— start of TASK INPUT —

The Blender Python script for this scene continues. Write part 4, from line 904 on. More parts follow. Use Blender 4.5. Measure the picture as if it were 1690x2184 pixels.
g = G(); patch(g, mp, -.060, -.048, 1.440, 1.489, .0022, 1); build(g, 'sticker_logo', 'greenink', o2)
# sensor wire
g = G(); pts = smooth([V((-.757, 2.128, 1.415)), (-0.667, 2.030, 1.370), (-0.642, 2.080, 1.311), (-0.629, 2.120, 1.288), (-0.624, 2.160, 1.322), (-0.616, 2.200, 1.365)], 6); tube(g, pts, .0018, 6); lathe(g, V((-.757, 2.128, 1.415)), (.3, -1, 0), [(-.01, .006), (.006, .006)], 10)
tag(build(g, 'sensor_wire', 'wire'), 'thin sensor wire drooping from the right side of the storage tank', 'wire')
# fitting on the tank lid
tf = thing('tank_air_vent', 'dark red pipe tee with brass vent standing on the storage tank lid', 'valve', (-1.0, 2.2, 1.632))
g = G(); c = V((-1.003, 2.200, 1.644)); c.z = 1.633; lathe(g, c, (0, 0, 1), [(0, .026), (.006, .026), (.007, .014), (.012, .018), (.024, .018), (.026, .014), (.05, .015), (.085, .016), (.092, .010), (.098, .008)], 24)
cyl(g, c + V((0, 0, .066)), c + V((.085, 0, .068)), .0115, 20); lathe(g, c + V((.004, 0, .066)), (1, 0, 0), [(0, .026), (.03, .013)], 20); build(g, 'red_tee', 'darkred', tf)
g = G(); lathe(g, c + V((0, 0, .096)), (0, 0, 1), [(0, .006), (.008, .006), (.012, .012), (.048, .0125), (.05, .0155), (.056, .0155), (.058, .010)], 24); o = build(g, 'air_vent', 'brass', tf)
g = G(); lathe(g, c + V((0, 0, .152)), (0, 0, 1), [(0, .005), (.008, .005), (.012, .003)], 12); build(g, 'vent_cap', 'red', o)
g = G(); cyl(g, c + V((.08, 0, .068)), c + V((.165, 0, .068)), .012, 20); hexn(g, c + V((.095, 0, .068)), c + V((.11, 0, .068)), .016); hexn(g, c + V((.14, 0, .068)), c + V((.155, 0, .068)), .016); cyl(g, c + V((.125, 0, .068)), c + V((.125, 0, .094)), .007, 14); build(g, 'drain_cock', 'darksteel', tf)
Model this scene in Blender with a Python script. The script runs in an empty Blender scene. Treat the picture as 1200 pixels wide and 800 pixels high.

— end of TASK INPUT —

Here, the records must be output exactly and in full.

> [COMPLETE ANSWER]
The Blender Python script for this scene continues. Write part 4, from line 904 on. More parts follow. Use Blender 4.5. Measure the picture as if it were 1690x2184 pixels.
g = G(); patch(g, mp, -.060, -.048, 1.440, 1.489, .0022, 1); build(g, 'sticker_logo', 'greenink', o2)
# sensor wire
g = G(); pts = smooth([V((-.757, 2.128, 1.415)), (-0.667, 2.030, 1.370), (-0.642, 2.080, 1.311), (-0.629, 2.120, 1.288), (-0.624, 2.160, 1.322), (-0.616, 2.200, 1.365)], 6); tube(g, pts, .0018, 6); lathe(g, V((-.757, 2.128, 1.415)), (.3, -1, 0), [(-.01, .006), (.006, .006)], 10)
tag(build(g, 'sensor_wire', 'wire'), 'thin sensor wire drooping from the right side of the storage tank', 'wire')
# fitting on the tank lid
tf = thing('tank_air_vent', 'dark red pipe tee with brass vent standing on the storage tank lid', 'valve', (-1.0, 2.2, 1.632))
g = G(); c = V((-1.003, 2.200, 1.644)); c.z = 1.633; lathe(g, c, (0, 0, 1), [(0, .026), (.006, .026), (.007, .014), (.012, .018), (.024, .018), (.026, .014), (.05, .015), (.085, .016), (.092, .010), (.098, .008)], 24)
cyl(g, c + V((0, 0, .066)), c + V((.085, 0, .068)), .0115, 20); lathe(g, c + V((.004, 0, .066)), (1, 0, 0), [(0, .026), (.03, .013)], 20); build(g, 'red_tee', 'darkred', tf)
g = G(); lathe(g, c + V((0, 0, .096)), (0, 0, 1), [(0, .006), (.008, .006), (.012, .012), (.048, .0125), (.05, .0155), (.056, .0155), (.058, .010)], 24); o = build(g, 'air_vent', 'brass', tf)
g = G(); lathe(g, c + V((0, 0, .152)), (0, 0, 1), [(0, .005), (.008, .005), (.012, .003)], 12); build(g, 'vent_cap', 'red', o)
g = G(); cyl(g, c + V((.08, 0, .068)), c + V((.165, 0, .068)), .012, 20); hexn(g, c + V((.095, 0, .068)), c + V((.11, 0, .068)), .016); hexn(g, c + V((.14, 0, .068)), c + V((.155, 0, .068)), .016); cyl(g, c + V((.125, 0, .068)), c + V((.125, 0, .094)), .007, 14); build(g, 'drain_cock', 'darksteel', tf)
Model this scene in Blender with a Python script. The script runs in an empty Blender scene. Treat the picture as 1200 pixels wide and 800 pixels high.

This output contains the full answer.